The EU was instrumental in arguing for a quota of 22,000 tons of bluefin tuna for next year, even though scientists recommended only 15,000 tons.

In the Firth of Clyde, near Glasgow, cod, haddock, saithe, brill and whiting have all been over-fished. All that remains for fishermen to catch is Norway lobster, also known as langoustine or scampi.

UNTIL last year, Charles Clover was environment editor of a national newspaper. Philosophical differences led to a parting of the ways. Now, he's effectively freelance.

“Losing a steady income is something I've never before done,” says the man thrice made national journalist of the year in the British Environment and Media Awards. “Whether or not the film is ever able to pay me back the work I've put into it, I don't know.”

He was born and raised in a village on the Essex/Suffolk border and returned there from London, with his young family, about 12 years ago.

THE End of the Line has screenings at more than 50 cinemas on Monday, June 8 - World Oceans Day - including the Arts Picturehouse in Cambridge and two venues in Norwich: Cinema City and the Vue.

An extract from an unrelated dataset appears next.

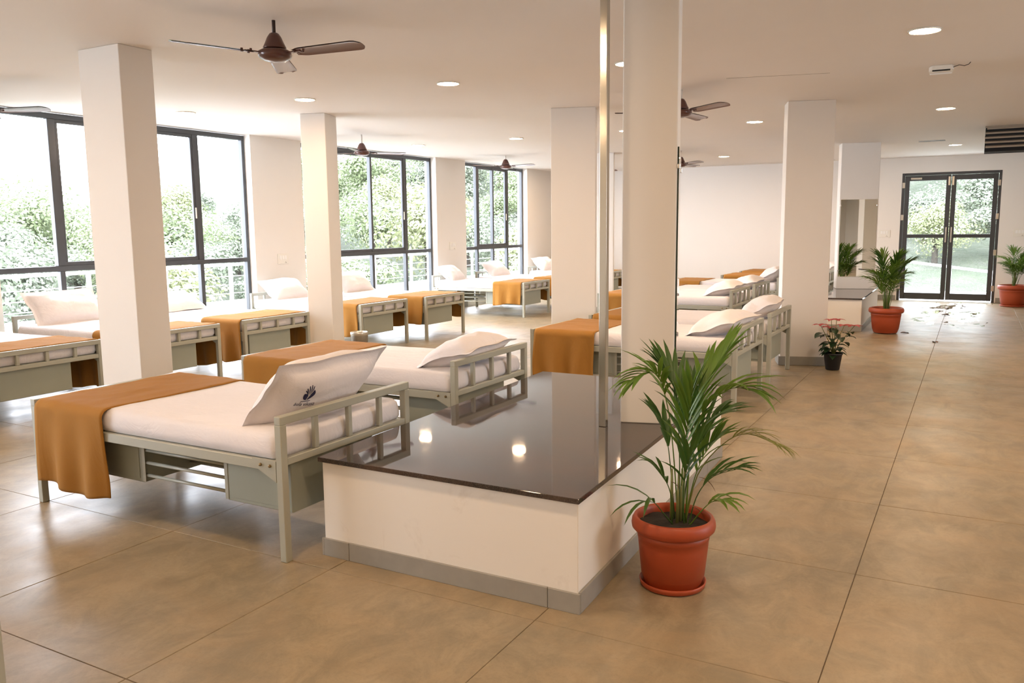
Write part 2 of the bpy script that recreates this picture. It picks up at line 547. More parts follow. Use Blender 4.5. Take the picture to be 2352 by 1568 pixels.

There are two nights at Harwich Electric Palace Cinema. On Wednesday, June 10 there's a reception at 7pm and an introduction at 7.30pm, with the film starting at 7.40pm. Afterwards, there's a question-and-answer session with Charles Clover.

The film is also on the following evening - Thursday, June 11 - though without the reception and Q&A.

Electric Palace: 01255 553 333. www.electricpalace.com boxoffice@electricpalace.com

http://endoftheline.com/film/

THE End of the Line team received a big boost when actor Ted Danson, best known for his role as Sam in Cheers, agreed to narrate the documentary. Ted's involvement came at the 11th hour but transformed the film, reckoned executive producer Christopher Hird.

“Ted has a long and distinguished record campaigning for the oceans and he told us that when he saw the film he was thrilled. He felt it told the complete story of over-fishing in a dramatic and accessible way.”

The actor took a day out of his filming schedule for a new HBO series to record the narration at a studio in New York's Greenwich Village in April.